### Dataset excerpt ###

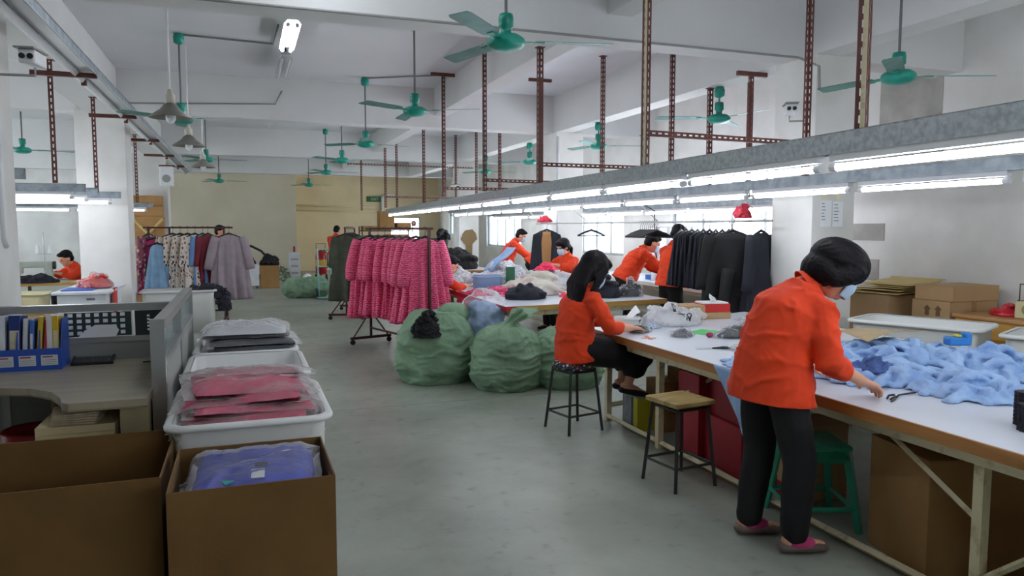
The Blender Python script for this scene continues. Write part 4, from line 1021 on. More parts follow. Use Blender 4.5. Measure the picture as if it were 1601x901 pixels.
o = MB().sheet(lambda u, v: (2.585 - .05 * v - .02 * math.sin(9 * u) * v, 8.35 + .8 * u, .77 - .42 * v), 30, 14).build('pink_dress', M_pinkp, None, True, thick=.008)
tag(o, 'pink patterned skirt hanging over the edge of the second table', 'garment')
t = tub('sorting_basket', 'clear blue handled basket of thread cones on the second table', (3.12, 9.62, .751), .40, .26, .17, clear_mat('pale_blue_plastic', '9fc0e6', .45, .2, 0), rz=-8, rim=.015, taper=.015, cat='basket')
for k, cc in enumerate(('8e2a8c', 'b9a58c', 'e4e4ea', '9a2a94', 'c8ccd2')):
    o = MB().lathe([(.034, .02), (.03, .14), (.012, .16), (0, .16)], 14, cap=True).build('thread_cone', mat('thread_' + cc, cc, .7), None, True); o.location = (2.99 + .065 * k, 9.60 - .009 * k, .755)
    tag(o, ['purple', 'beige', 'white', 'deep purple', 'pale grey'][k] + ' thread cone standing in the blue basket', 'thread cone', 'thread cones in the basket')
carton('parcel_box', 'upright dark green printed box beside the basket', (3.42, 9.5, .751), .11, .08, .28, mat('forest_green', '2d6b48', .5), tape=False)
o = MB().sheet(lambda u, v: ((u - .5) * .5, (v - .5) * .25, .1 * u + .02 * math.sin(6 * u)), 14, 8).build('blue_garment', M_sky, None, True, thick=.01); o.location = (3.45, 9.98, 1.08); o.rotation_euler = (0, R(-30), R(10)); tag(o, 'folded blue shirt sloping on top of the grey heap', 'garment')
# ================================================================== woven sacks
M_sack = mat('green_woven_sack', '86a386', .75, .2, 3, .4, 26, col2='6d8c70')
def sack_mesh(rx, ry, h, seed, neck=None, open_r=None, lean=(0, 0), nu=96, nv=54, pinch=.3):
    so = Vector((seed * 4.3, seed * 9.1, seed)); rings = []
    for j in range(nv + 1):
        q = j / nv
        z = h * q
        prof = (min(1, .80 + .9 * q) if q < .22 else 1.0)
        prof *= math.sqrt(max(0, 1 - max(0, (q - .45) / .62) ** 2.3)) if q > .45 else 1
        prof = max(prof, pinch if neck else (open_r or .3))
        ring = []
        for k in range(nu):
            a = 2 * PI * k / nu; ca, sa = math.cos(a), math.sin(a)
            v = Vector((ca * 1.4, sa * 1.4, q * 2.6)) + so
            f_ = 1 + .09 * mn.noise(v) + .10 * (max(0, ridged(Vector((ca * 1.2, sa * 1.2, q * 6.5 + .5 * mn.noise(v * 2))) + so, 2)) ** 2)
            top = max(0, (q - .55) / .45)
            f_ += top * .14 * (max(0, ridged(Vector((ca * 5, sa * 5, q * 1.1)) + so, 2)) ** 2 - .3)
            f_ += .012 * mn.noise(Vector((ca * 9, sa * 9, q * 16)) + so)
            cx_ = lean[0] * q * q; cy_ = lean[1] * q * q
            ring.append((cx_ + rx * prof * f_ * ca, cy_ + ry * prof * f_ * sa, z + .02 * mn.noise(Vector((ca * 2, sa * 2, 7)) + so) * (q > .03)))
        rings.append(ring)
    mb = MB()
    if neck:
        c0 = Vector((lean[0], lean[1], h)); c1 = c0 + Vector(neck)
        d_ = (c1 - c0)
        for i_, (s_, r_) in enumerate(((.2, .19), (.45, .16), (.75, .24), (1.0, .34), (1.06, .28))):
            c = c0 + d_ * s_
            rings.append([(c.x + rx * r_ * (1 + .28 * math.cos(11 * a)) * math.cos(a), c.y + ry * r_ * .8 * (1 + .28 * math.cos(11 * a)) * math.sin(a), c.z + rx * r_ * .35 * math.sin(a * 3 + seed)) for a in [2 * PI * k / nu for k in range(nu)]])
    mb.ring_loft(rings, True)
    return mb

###

* Work instructions
Make an exact copy of all the material, but keep the pictures out of it.

* Written solution
The Blender Python script for this scene continues. Write part 4, from line 1021 on. More parts follow. Use Blender 4.5. Measure the picture as if it were 1601x901 pixels.
o = MB().sheet(lambda u, v: (2.585 - .05 * v - .02 * math.sin(9 * u) * v, 8.35 + .8 * u, .77 - .42 * v), 30, 14).build('pink_dress', M_pinkp, None, True, thick=.008)
tag(o, 'pink patterned skirt hanging over the edge of the second table', 'garment')
t = tub('sorting_basket', 'clear blue handled basket of thread cones on the second table', (3.12, 9.62, .751), .40, .26, .17, clear_mat('pale_blue_plastic', '9fc0e6', .45, .2, 0), rz=-8, rim=.015, taper=.015, cat='basket')
for k, cc in enumerate(('8e2a8c', 'b9a58c', 'e4e4ea', '9a2a94', 'c8ccd2')):
    o = MB().lathe([(.034, .02), (.03, .14), (.012, .16), (0, .16)], 14, cap=True).build('thread_cone', mat('thread_' + cc, cc, .7), None, True); o.location = (2.99 + .065 * k, 9.60 - .009 * k, .755)
    tag(o, ['purple', 'beige', 'white', 'deep purple', 'pale grey'][k] + ' thread cone standing in the blue basket', 'thread cone', 'thread cones in the basket')
carton('parcel_box', 'upright dark green printed box beside the basket', (3.42, 9.5, .751), .11, .08, .28, mat('forest_green', '2d6b48', .5), tape=False)
o = MB().sheet(lambda u, v: ((u - .5) * .5, (v - .5) * .25, .1 * u + .02 * math.sin(6 * u)), 14, 8).build('blue_garment', M_sky, None, True, thick=.01); o.location = (3.45, 9.98, 1.08); o.rotation_euler = (0, R(-30), R(10)); tag(o, 'folded blue shirt sloping on top of the grey heap', 'garment')
# ================================================================== woven sacks
M_sack = mat('green_woven_sack', '86a386', .75, .2, 3, .4, 26, col2='6d8c70')
def sack_mesh(rx, ry, h, seed, neck=None, open_r=None, lean=(0, 0), nu=96, nv=54, pinch=.3):
    so = Vector((seed * 4.3, seed * 9.1, seed)); rings = []
    for j in range(nv + 1):
        q = j / nv
        z = h * q
        prof = (min(1, .80 + .9 * q) if q < .22 else 1.0)
        prof *= math.sqrt(max(0, 1 - max(0, (q - .45) / .62) ** 2.3)) if q > .45 else 1
        prof = max(prof, pinch if neck else (open_r or .3))
        ring = []
        for k in range(nu):
            a = 2 * PI * k / nu; ca, sa = math.cos(a), math.sin(a)
            v = Vector((ca * 1.4, sa * 1.4, q * 2.6)) + so
            f_ = 1 + .09 * mn.noise(v) + .10 * (max(0, ridged(Vector((ca * 1.2, sa * 1.2, q * 6.5 + .5 * mn.noise(v * 2))) + so, 2)) ** 2)
            top = max(0, (q - .55) / .45)
            f_ += top * .14 * (max(0, ridged(Vector((ca * 5, sa * 5, q * 1.1)) + so, 2)) ** 2 - .3)
            f_ += .012 * mn.noise(Vector((ca * 9, sa * 9, q * 16)) + so)
            cx_ = lean[0] * q * q; cy_ = lean[1] * q * q
            ring.append((cx_ + rx * prof * f_ * ca, cy_ + ry * prof * f_ * sa, z + .02 * mn.noise(Vector((ca * 2, sa * 2, 7)) + so) * (q > .03)))
        rings.append(ring)
    mb = MB()
    if neck:
        c0 = Vector((lean[0], lean[1], h)); c1 = c0 + Vector(neck)
        d_ = (c1 - c0)
        for i_, (s_, r_) in enumerate(((.2, .19), (.45, .16), (.75, .24), (1.0, .34), (1.06, .28))):
            c = c0 + d_ * s_
            rings.append([(c.x + rx * r_ * (1 + .28 * math.cos(11 * a)) * math.cos(a), c.y + ry * r_ * .8 * (1 + .28 * math.cos(11 * a)) * math.sin(a), c.z + rx * r_ * .35 * math.sin(a * 3 + seed)) for a in [2 * PI * k / nu for k in range(nu)]])
    mb.ring_loft(rings, True)
    return mb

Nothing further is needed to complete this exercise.